2001年、レジェンド・ピクチャーズ(V)
監督・脚本:松岡邦彦
出演:岡崎美女、藤井薫、斎木亨子、本多菊次郎、中村英児、伊藤猛
「優しい夫と幸せな結婚生活を送っているが性的に満たされていない若妻。ある日、隣室に住む女の現在の恋人が、自分の昔の恋人であることを知る。彼の方がある時強引に部屋に押しかけてきて、それ以来夫のいない昼間に再び関係がはじまる」。そんなありがちな話でありそれ以上でもそれ以下でもない。奥行きやひねりなど何もない。欲求不満で悶えたり昔の男に抱かれたりするヒロインの姿態が全ての、わかりやすーいエロ映画。一人エッチや剃毛シーンもあって見所満載。ま、いいんでないかい?としか言いようがないんですけど(笑)。
主演の岡崎美女(みお)はAV女優だそうだけど、線の細いきれいな人(髪を黒くして和服(喪服希望)を着せたら似合いそう)。しかしながら絡みをやる存在としては文句無しだけど、少々存在感が薄くて物足りない。もう少し演技を見せるような映画であれば印象は変わったかも(そもそも演技が出来るかどうかわかりませんが)。

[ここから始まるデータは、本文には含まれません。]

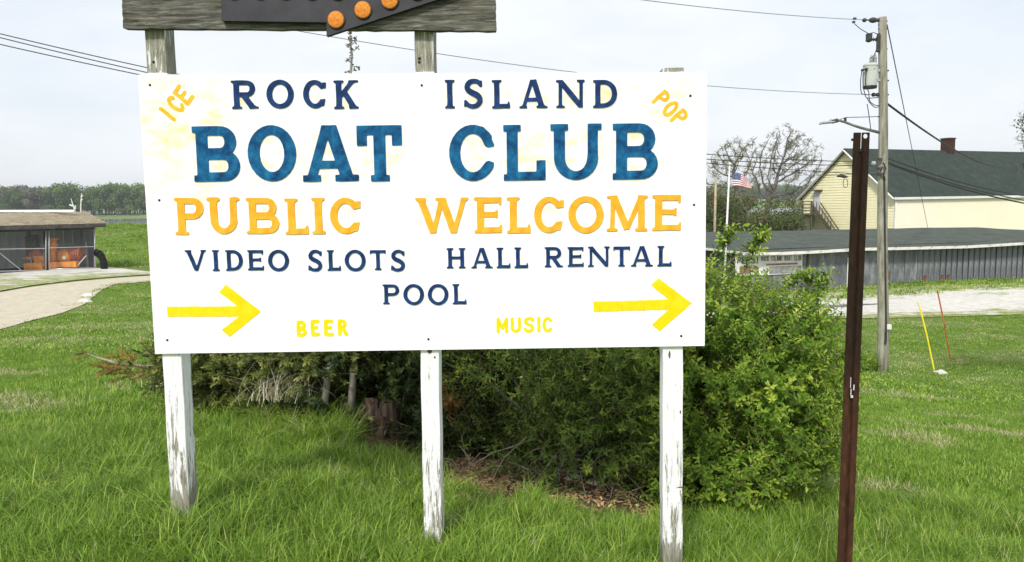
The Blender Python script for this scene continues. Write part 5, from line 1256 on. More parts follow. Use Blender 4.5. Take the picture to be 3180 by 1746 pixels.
def inside(poly, x, y):
    c = np.zeros(x.shape, bool); n = len(poly); j = n-1
    for i in range(n):
        xi, yi = poly[i]; xj, yj = poly[j]; c ^= ((yi > y) != (yj > y)) & (x < (xj-xi)*(y-yi)/(yj-yi+1e-12)+xi); j = i
    return c
PD = poly_px([(-300, 1112), (0, 1024), (91, 998), (190, 974), (262, 945), (283, 925), (285, 903), (356, 884), (467, 876), (900, 858), (900, 832), (465, 834), (345, 828), (300, 828), (-300, 838)])
PG = poly_px([(1950, 1000), (2300, 994), (2497, 987), (2758, 985), (3180, 973), (3800, 958), (3800, 880), (3180, 900), (2932, 905), (2758, 922), (2517, 938), (1950, 945)])
shed_poly = np.array([A_[:2], B_[:2], C_[:2], D_[:2]])
def ok(x, y, r):
    jx, jy = r.normal(0, .16, len(x)), r.normal(0, .16, len(x)); jx, jy = jx*np.clip(y/18, 0, 1.6), jy*np.clip(y/18, 0, 1.6)
    q = ~inside(PD, x+jx, y+jy) & ~inside(PG, x+jx*1.5, y+jy*1.5) & ~inside(shed_poly, x, y)
    for fx, fy in ((-1.60, 3.36), (-.40, 3.34), (.74, 3.36)): q &= np.hypot(x-fx, y-fy-.02) > .085+r.uniform(0, .04, len(x))
    b = bareness(x, y); q &= r.uniform(0, 1, len(x)) > np.clip((b-.25)*2.4, 0, 1)
    s_ = -((np.stack([x, y], 1)-CR[:2])@fd[:2]); t_ = (np.stack([x, y], 1)-CR[:2])@bkk[:2]; q &= ~((s_ > -.2) & (t_ > -.2) & (t_ < 4.5))
    return q
def lawn_r(x): return x > 1.9
tall_p = [tuft('t', 16, .10, .12, .24, .0052, .03, (.7, 1.6)) for _ in range(5)]+[tuft('t', 16, .10, .08, .16, .005, .5, (.7, 1.6))]
def gaps(x, y, r): return np.array([noise.noise(Vector((a*4.2, b*4.2, 5))) for a, b in zip(x, y)])
m0 = field('long_grass', tall_p, (-4.0, 3.2, 1.7, 5.0, 1.0), 2200, (.5, 1.0), lambda x, y, r: ok(x, y, r) & (gaps(x, y, r) > -.1) & ~((x > 1.75) & (y > 3.6)), 11)
m1 = field('long_grass', near_p, (-4.2, 3.4, 1.7, 5.2, 1.0), 17000, (.65, 1.12), lambda x, y, r: ok(x, y, r) & ~((gaps(x, y, r) < -.22) & (r.uniform(0, 1, len(x)) < .6)) & ~((x > 1.75) & (y > 3.6) & (r.uniform(0, 1, len(x)) < .55)), 1)
mid_p = [tuft('t', 32, .12, .03, .085, .007, .03) for _ in range(6)]+[tuft('t', 22, .10, .03, .08, .007, .65)]
m2 = field('lawn_grass', mid_p, (-9, 11, 4.6, 13.5, 1.15), 42000, (.65, 1.1), ok, 2)
far_p = [tuft('t', 36, .30, .02, .062, .02, .03) for _ in range(5)]+[tuft('t', 26, .26, .02, .05, .018, .7)]
m3 = field('lawn_grass', far_p, (-26, 26, 12.5, 34, 1.1), 30000, (.7, 1.1), ok, 3)
vfar = [tuft('t', 34, .6, .05, .14, .04, .03) for _ in range(4)]+[tuft('t', 26, .5, .03, .1, .035, .6)]
m4 = field('bank_grass', vfar, (-42, 48, 32, 57, 1.0), 14000, (.7, 1.2), ok, 4)
print('grass tufts', m1, m2, m3, m4)

# ------------------------------------------------------------------ leaves
def leaf(mb, tint, p, d, n, L, w_, tt, m=0, fold=.25):
    p, d, n = Vector(p), Vector(d).normalized(), Vector(n); s = d.cross(n).normalized(); n = s.cross(d).normalized(); k = len(mb.v)
    mb.v += [tuple(p), tuple(p+d*L*.42+s*w_/2+n*w_*fold), tuple(p+d*L*.5-n*w_*.02), tuple(p+d*L*.42-s*w_/2+n*w_*fold), tuple(p+d*L*.78+s*w_*.30+n*(w_*fold*.6)-n*L*.03), tuple(p+d*L*.78-s*w_*.30+n*(w_*fold*.6)-n*L*.03), tuple(p+d*L-n*L*.10)]
    mb.f += [(k, k+1, k+2), (k, k+2, k+3), (k+2, k+1, k+4), (k+2, k+4, k+6), (k+2, k+6, k+5), (k+2, k+5, k+3)]; mb.m += [m]*6; tint += [tt]*7
def sprig(nm, n, L, leafL, leafW, mats, droop=.15, tip=.5, whorl=2):
    mb = MB(); tint = []
    pts = [(L*.02*math.sin(k), L*.02*math.cos(k*2), L*k/6) for k in range(7)]
    mb.tube(pts, [.0022*(1-k*.12) for k in range(7)], 4, 1); tint += [.5]*len(mb.v)
    for k in range(n):
        s = .12+.88*k/(n-1) if n > 1 else 1; z = L*s; a0 = k*2.4
        for w in range(whorl):
            a = a0+w*2*math.pi/whorl+random.uniform(-.3, .3); el = random.uniform(.15, .7)+(.5 if s > .85 else 0)
            d = (math.cos(a)*math.cos(el), math.sin(a)*math.cos(el), math.sin(el)-droop)
            sz = (1-.35*s)*random.uniform(.75, 1.15)
            leaf(mb, tint, (0, 0, z), d, (0, 0, 1), leafL*sz, leafW*sz, min(1, .15+tip*s+random.uniform(0, .35)))
    return piece(mb, nm, mats, tint)
M_twig = noisy('twig bark', (.10, .075, .045), (.24, .19, .12), 40, .8); M_bark = noisy('grey bark', (.12, .11, .09), (.30, .28, .24), 30, .9, stretch=(1, 1, .3))
M_leafA = foliage_mat('shrub leaf', (.035, .10, .010), (.19, .33, .03), (.58, .68, .10), .45, .5)
M_leafB = foliage_mat('willowy leaf', (.04, .085, .012), (.17, .27, .035), (.54, .62, .13), .42, .5)
M_jun = foliage_mat('juniper needles', (.016, .034, .010), (.05, .085, .022), (.24, .28, .06), .25, .6)
M_dead = foliage_mat('dead orange foliage', (.24, .11, .03), (.52, .28, .08), None, .2, .8)
def shrub(name, label, lobes, n, pcs, wts, seed, root, stems=14, scl=(.8, 1.3), gap=.30, inner=.45, up=.5, stem_r=.016, grpmat=M_bark):
    r = np.random.default_rng(seed); rs = random.Random(seed)
    th = thing(name, root, label, 'shrub')
    V = np.array([l[3]*l[4]*l[5] for l in lobes])**(2/3); pts = []; dirs = []
    while len(pts) < n:
        l = lobes[r.choice(len(lobes), p=V/V.sum())]; d = r.normal(size=3); d /= np.linalg.norm(d)
        rad = inner+(1-inner)*r.uniform(0, 1)**.45; rad *= 1+.22*noise.noise(Vector(d*2.3)+Vector((seed, l[0], 0)))
        p = np.array(l[:3])+d*rad*np.array(l[3:6])
        if noise.noise(Vector(p)*2.6+Vector((seed*3.1, 0, 0))) < -gap+(.55-.55*rad)*0: continue
        if p[2] < gz1(p[0], p[1])+.03: continue
        if p[1] < 3.52: continue
        out = p-np.array(l[:3]); out /= np.linalg.norm(out)+1e-6; dd = out*.8+np.array([0, 0, up])+r.normal(0, .45, 3); dd /= np.linalg.norm(dd)
        pts.append(p); dirs.append(dd)
    pts = np.array(pts); rots = dir_euler(dirs, r.uniform(0, 6.28, n)); s = r.uniform(scl[0], scl[1], n)
    o = scatter('foliage', pcs, pts, rots, s, r.choice(len(pcs), n, p=wts), th, root); o['kind'] = 'stuff'
    root = np.asarray(root)
    for k in range(stems):
        tgt = pts[r.integers(n)]; b = root+np.array([rs.uniform(-.5, .5)*max(l[3] for l in lobes)*.6, rs.uniform(-.12, .25), 0]); b[2] = gz1(b[0], b[1])-.05
        mid = b*.45+tgt*.55+np.array([0, 0, .22*np.linalg.norm(tgt-b)])+r.normal(0, .06, 3); Q = [b*(1-s)**2+2*s*(1-s)*mid+s*s*tgt+r.normal(0, .008, 3) for s in np.linspace(0, 1, 10)]
        rr = stem_r*rs.uniform(.5, 1.2); MB().tube(Q, [rr*(1-.8*q/9)+.0015 for q in range(10)], 6).build('stem', grpmat, th, smooth=True, origin=b)
    return th, pts
# ------------------------------------------------------------------ shrubs behind the sign
sprA = [sprig('s', 8, .19, .044, .020, [M_leafA, M_twig]) for _ in range(5)]+[sprig('s', 6, .12, .048, .022, [M_leafA, M_twig], tip=.8) for _ in range(2)]
lob = []
def lobe(u, v, Y_, ru, rv, ry): c = P(u, v, Y_); k = Y_/FPX; lob.append((*c, ru*k, ry, rv*k))
lobe(2230, 1200, 5.3, 320, 330, .95); lobe(2085, 905, 5.6, 115, 105, .6); lobe(2350, 1080, 5.5, 210, 170, .8); lobe(2210, 1460, 4.75, 250, 130, .5); lobe(2400, 1290, 5.3, 190, 160, .7); lobe(2050, 1060, 5.7, 280, 250, .8); lobe(2365, 1010, 5.6, 105, 60, .4); lobe(1900, 940, 5.9, 240, 180, .6)
rt_ = GY(2150, 5.3)
shrub('leafy_shrub', 'large bright green leafy shrub standing right of the sign panel', lob, 6900, sprA, None, 5, rt_, 34, (.7, 1.35), .08, .3, .45)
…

主人公の『運命の男』的元恋人役が伊藤猛。ヒロインが彼が自分のマンションにやってくる様子を自室の窓から見下ろしているシーンが多いので、背が高くて脚が長い彼がコートの裾を翻して歩いている様子はとても見栄えします。この人、どの映画でもいつも何考えているかわからない表情で、茫洋としているようにも不穏な様子にも見えるのだけど、この映画では主人公の不安や苛立ちを誘うキャラクターとして登場してそれにピッタリ合っている(二枚目ではないけど。笑)。そういえばピンクの男優さんってこういう人が多い気がするなあ。器用に演じわけてるような人もいるけど、それだけでなくてその存在感や雰囲気自体がどうにでも解釈できるような微妙な位置にいる人。それがリアルに生々しくて面白い。この伊藤猛氏や本多菊雄(ここでは菊次郎)氏は、そういう不思議な存在感を持つ男優の一人ではあるまいか。
ヒロインの夫を演じているのが本多菊次郎氏。ゲーム好き(しかもテレビやPCではなくオセロのようなボードゲームだというところがミソ)で少々子供っぽくて、たぶんヒロインが彼を選んだのは母性本能をくすぐられたからではないかと思われるキャラクター。性格は明るく素直で穏和、「いいヤツだけどバカ」と評されてもいる(笑)。ただ問題は夜の生活が淡白なこと・・・2回あった絡みのシーンはちょっと笑えました。しかしどうなんだ私。このキャラクターが可愛く見えて仕方なかったのはやはり本多氏ってなことで目が曇っているせいだろうな。
この作品はビデオ映画。エロ系のVシネマなんでしょうか(そのコーナーにおいてあったので)。ビデオだと映画よりも覗き見っぽいムードは出るかもしれないな。でもこの陰影の乏しさはどうも好きになれない。(2002.12.25.)